We use the sample proportion (\( \hat{p} \)) to estimate the population proportion. This sample proportion is calculated as the number of successes (i.e., students who think tuition is too high) divided by the total number of observations in the sample. Thus, \( \hat{p} = \frac{38}{50} \). This is a critical step in creating a confidence interval, which gives us a range of values within which we expect the true population proportion to fall.

A confidence interval helps us understand the precision of our estimate, offering a window around the sample proportion where we expect the actual population proportion to lie. The wider the interval, the more uncertainty there is about the population proportion.

A Simple Random Sample (SRS) is a sampling method where each member of the population has an equal chance of being selected. This is crucial for ensuring that the sample represents the entire population well, avoiding biases in the data.
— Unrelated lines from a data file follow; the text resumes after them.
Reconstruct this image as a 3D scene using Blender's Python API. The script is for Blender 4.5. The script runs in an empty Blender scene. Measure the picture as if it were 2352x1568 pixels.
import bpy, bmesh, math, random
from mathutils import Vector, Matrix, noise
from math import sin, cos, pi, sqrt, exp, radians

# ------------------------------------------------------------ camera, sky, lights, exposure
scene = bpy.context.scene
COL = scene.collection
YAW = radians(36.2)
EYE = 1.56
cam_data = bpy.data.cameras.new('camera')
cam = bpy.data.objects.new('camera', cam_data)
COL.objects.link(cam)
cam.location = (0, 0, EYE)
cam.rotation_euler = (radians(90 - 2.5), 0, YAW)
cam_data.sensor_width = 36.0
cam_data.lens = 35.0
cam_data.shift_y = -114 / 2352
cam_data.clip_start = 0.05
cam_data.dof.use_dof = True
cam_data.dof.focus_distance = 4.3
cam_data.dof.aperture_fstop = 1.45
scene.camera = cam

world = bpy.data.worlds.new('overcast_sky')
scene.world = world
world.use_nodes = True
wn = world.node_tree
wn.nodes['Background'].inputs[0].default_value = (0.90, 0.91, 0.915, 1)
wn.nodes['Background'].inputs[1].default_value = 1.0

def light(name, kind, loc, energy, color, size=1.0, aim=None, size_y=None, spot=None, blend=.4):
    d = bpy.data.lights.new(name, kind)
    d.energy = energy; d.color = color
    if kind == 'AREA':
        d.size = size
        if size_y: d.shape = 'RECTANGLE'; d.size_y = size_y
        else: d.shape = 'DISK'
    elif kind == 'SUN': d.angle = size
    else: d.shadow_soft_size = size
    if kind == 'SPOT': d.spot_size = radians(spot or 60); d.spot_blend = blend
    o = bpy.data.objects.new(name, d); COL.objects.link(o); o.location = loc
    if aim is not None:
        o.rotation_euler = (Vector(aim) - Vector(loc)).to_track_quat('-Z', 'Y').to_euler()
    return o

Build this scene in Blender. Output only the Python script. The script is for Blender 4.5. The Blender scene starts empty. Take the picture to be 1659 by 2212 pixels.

In the given exercise, Glenn used an SRS of 50 students from his college. This means that each of the 2400 students at his school had an equal opportunity of being included in the survey. When an SRS is employed, the statistical inferences drawn, such as confidence intervals, are more reliable because the sample is less likely to be skewed or biased.

The simplicity of the Simple Random Sample doesn't mean it's easy to perform in practice, especially with large populations. However, it is one of the best ways to gather representative data for statistical analysis.

The Sample Size Condition states that the sample should be less than 10% of the entire population. This ensures that the sample is independent and does not overly represent the population, which could skew results.

In Glenn's case, the sample size of 50 students is significantly less than 10% of the total population of 2400 students (as 10% would be 240 students). This condition is important because it supports the validity of the statistical methods used, including the calculation of confidence intervals.

Adhering to the Sample Size Condition allows us to draw more accurate conclusions from the sample. It minimizes the effects that may arise from having too large a sample relative to the population, which could lead to dependency issues.

The Success/Failure Condition is necessary for calculating a valid confidence interval for a population proportion. It stipulates that both the number of 'successes' and the number of 'failures' in the sample should be at least 10.

In the situation outlined in the exercise, a 'success' is when a student believes that tuition is too high, whereas a 'failure' is when a student does not. With 38 successes and 12 failures (\( 50 - 38 = 12 \)), both numbers exceed the minimum requirement of 10.

This condition ensures that the distribution of the sample proportion is approximately normal. A normal distribution allows us to apply certain statistical methods more effectively, such as the creation of a confidence interval. Without meeting this condition, any results derived from the analysis might be unreliable.